On Friday, Frankenweenie’s opening day, we held a special ceremony to announce the winners before a screening of the film at Disney’s El Capitan Theatre in Hollywood. Judges Don Hahn (producer of Frankenweenie), Patrick Soon-Shiong (CEO and President, Chan Soon-Shiong Family Foundation), and Janet Yamaguchi (VP, Education, Discovery Science Center) had a hard time choosing the Grand Prize winners, which were awarded in three categories: Science, Creative, and Traditional Science Fair.


First place went to Science winner Colin Takeda of California, who built a microbial fuel cell that produced sustained electricity, generating almost 1/3 the power an AA battery for up to 90 minutes. This subject is currently being studied in Patrick Soon-Shiong’s NantWorks Institute at UCLA, and Patrick has invited Colin to spend a full day with scientists at the Institute!

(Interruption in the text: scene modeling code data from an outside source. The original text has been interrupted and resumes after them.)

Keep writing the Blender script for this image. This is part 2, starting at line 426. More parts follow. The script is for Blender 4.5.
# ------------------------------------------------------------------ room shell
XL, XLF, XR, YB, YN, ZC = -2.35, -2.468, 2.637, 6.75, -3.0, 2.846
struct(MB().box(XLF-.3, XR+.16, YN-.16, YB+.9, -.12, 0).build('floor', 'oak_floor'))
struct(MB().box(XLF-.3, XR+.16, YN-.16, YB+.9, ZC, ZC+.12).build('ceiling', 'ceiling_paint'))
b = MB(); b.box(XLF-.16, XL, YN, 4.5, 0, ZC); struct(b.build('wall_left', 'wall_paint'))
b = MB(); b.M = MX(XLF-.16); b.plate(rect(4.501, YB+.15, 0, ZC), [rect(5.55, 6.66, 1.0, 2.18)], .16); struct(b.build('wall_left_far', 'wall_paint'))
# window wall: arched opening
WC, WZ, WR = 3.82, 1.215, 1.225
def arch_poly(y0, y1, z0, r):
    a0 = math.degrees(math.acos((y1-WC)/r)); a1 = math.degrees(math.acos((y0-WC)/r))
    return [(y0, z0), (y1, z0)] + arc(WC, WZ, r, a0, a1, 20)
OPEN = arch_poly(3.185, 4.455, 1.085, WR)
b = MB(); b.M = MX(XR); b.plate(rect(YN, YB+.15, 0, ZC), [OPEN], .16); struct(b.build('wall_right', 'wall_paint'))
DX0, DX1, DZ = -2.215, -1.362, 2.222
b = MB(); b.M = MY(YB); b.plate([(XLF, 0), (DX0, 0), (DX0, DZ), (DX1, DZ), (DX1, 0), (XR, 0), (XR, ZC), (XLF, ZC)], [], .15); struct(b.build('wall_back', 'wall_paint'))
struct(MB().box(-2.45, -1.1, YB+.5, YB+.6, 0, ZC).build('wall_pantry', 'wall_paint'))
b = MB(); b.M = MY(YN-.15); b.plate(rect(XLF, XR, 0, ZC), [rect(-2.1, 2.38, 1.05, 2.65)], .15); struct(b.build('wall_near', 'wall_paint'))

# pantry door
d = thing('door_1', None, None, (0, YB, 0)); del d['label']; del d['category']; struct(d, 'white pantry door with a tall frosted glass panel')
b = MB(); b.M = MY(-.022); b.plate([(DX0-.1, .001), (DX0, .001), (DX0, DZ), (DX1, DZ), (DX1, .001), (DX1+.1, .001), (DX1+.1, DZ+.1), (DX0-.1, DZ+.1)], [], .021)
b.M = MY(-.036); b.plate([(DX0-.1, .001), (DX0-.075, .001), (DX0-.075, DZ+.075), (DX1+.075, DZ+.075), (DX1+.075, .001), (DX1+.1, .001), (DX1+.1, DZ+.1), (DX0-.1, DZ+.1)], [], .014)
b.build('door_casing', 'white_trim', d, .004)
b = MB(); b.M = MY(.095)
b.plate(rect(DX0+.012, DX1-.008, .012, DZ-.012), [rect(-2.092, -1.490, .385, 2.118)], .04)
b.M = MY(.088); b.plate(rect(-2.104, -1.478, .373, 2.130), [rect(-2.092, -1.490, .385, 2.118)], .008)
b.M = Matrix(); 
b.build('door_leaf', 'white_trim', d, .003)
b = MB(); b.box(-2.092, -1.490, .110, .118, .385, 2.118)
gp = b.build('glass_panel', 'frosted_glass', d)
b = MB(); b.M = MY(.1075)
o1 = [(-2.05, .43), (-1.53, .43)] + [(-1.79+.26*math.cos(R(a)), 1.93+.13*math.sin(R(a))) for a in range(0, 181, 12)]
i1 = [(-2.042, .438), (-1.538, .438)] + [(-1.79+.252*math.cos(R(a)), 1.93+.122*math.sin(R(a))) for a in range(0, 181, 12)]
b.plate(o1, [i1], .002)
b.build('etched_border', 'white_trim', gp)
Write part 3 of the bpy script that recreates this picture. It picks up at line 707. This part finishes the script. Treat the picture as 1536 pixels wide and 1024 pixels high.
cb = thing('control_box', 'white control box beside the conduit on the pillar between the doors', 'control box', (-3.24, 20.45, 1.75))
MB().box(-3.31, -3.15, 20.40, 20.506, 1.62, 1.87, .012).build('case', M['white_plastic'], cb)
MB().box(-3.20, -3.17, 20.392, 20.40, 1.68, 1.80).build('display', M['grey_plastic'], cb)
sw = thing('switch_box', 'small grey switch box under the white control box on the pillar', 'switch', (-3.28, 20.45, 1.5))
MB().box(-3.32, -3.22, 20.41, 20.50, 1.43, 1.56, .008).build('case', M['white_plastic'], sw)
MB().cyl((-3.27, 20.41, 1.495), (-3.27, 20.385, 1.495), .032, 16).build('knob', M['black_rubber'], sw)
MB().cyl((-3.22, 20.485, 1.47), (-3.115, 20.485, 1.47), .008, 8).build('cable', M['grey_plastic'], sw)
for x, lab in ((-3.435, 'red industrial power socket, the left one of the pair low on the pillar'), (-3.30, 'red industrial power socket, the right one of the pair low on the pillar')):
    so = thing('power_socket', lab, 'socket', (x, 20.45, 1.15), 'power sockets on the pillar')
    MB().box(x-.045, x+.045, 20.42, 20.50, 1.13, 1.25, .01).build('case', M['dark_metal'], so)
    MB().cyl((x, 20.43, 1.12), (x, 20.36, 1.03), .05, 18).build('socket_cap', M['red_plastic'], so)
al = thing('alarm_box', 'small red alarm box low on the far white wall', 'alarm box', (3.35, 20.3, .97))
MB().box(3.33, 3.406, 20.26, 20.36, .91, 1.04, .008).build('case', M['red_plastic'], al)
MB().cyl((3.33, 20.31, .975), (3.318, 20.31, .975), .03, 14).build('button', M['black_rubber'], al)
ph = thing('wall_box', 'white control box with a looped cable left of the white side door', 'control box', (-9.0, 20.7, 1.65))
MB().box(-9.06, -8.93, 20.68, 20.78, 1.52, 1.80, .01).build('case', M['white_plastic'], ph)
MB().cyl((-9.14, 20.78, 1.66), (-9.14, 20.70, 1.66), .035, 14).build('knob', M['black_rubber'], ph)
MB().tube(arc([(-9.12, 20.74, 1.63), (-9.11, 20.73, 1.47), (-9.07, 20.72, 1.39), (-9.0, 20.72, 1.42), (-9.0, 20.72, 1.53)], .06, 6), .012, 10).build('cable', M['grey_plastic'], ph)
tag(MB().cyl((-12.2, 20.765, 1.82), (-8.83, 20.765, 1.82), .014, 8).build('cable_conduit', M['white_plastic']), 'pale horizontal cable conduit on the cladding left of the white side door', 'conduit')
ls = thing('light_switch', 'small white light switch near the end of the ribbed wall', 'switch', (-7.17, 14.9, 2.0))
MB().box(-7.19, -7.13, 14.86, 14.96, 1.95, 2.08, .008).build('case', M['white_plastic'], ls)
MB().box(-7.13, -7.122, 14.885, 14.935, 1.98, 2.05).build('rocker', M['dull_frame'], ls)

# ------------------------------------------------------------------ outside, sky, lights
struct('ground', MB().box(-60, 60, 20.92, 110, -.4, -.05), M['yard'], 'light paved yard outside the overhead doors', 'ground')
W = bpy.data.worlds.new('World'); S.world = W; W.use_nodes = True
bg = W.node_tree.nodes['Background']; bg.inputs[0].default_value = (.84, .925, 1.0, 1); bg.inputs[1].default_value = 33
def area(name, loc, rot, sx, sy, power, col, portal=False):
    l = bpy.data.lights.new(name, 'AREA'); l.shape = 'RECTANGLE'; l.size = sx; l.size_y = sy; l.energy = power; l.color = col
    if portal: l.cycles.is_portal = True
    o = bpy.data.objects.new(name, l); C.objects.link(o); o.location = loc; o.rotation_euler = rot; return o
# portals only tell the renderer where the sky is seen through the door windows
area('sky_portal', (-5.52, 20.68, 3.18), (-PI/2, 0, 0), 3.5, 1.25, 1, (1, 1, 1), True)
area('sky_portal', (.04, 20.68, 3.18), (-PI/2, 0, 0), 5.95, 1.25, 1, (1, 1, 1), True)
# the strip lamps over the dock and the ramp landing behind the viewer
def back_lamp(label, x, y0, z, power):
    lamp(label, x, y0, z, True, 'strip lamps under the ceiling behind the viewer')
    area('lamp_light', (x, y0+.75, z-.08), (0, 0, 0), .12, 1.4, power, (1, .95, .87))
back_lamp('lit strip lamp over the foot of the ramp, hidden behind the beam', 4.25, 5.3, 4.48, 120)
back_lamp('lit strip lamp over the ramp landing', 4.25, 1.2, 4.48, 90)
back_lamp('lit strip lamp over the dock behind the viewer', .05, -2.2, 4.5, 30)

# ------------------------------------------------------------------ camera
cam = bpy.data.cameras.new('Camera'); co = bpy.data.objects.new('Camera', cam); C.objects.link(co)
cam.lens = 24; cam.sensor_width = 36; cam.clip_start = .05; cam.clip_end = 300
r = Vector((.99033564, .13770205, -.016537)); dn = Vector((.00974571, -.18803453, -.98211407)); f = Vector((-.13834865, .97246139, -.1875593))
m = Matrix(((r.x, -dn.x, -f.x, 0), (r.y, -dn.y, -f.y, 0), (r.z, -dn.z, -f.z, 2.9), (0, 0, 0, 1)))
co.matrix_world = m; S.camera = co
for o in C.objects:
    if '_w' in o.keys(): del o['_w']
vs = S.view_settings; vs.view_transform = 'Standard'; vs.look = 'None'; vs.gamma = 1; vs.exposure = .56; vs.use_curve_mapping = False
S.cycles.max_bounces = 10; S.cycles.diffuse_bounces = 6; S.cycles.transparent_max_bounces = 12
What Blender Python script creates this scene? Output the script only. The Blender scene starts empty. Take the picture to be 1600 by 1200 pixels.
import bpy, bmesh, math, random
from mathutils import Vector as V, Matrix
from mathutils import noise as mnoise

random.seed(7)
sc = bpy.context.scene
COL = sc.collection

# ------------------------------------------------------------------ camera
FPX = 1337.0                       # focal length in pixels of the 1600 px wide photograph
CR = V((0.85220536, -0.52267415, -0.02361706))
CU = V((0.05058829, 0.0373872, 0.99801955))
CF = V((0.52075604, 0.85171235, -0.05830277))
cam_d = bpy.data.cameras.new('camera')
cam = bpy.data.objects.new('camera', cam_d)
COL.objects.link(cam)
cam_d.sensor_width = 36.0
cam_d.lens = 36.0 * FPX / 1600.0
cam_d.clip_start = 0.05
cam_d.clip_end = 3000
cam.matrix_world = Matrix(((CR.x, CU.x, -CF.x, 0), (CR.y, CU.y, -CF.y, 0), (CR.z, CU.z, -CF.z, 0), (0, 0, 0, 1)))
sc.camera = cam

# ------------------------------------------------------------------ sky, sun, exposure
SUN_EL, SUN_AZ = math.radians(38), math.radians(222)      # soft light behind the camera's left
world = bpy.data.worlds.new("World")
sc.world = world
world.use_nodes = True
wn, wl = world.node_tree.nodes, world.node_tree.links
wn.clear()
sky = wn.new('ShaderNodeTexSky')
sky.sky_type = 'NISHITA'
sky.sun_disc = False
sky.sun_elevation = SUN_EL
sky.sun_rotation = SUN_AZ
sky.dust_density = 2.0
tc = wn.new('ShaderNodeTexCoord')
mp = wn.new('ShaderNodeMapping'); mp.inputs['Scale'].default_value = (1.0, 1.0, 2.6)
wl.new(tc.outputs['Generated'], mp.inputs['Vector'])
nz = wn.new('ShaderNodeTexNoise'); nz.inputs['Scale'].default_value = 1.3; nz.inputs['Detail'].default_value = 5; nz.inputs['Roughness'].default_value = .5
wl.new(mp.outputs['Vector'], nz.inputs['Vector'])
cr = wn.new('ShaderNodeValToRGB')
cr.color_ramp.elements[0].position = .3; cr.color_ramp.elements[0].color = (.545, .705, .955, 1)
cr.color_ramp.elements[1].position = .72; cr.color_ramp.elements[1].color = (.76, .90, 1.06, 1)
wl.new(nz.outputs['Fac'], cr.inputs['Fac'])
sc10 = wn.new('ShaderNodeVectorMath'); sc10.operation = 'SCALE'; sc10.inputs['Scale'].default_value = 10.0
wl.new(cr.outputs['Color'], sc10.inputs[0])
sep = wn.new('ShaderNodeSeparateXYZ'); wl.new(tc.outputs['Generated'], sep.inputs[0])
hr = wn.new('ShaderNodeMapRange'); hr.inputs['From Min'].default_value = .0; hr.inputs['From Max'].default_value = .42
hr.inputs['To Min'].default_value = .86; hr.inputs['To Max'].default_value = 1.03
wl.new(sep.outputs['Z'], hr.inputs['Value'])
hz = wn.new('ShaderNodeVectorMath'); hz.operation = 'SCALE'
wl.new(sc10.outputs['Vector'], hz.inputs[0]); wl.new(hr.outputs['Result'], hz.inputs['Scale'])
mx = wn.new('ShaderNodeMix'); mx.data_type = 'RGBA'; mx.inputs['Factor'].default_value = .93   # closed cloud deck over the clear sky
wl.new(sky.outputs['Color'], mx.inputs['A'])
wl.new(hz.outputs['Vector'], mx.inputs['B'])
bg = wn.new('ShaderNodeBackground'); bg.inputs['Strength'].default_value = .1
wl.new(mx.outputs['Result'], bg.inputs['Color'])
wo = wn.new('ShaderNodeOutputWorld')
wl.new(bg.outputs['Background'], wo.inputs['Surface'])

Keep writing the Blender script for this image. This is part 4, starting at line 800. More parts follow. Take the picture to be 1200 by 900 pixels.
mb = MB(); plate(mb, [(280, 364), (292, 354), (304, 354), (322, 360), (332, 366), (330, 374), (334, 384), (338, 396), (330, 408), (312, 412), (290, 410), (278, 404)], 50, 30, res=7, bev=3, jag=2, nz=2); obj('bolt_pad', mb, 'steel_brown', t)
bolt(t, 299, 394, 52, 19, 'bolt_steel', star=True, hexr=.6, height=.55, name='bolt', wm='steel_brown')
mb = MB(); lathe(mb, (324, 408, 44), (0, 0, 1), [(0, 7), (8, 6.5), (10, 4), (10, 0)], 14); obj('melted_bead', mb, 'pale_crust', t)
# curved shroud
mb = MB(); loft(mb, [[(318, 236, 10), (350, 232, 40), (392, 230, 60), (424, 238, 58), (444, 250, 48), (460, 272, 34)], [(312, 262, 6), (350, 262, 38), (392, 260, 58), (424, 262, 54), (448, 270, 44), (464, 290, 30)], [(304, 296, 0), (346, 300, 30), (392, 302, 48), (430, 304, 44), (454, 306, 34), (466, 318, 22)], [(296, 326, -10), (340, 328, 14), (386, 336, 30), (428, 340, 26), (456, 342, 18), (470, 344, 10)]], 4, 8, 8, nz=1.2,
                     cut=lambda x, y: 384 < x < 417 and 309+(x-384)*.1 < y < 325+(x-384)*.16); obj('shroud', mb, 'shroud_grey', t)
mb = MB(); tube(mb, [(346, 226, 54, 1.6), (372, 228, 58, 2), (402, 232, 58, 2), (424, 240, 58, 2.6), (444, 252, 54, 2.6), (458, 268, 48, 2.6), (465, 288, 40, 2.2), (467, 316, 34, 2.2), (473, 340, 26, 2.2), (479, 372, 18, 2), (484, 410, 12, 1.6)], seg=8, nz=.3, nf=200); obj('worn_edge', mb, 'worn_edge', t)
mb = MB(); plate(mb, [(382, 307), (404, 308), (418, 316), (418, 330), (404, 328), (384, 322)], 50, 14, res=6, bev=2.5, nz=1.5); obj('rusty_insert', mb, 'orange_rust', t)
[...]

Second place Creative winner Delaney Rice of Alabama impressed the judges with her imaginative three-dimensional model of a Disney-themed treehouse built on engineering principles. Delaney hopes to become an Imagineer when she grows up, and it looks like she’s well on her way.

Third place wound up with a tie in Traditional Science Fair category. Tre Risk of California experimented with reducing aquifer depletion through increased recycled water consumption, testing the best algae-resistant water source for golf courses and similar businesses. He went above and beyond the experiment itself, and now two Palm Springs golf courses are implementing strategies based on Tre’s results! Daniel Vitenson of California researched how tides and other natural factors affect the endangered clapper rail, turning over his detailed findings to the National Oceanic and Atmospheric Administration to further their investigation of why these birds are becoming extinct so quickly.

Each of the Grand Prize winners was awarded a behind-the-scenes tour of The Walt Disney Studios, and all six finalists received four Disneyland tickets each! You can see all of these young scientists’ work on display at the El Capitan throughout the month of October.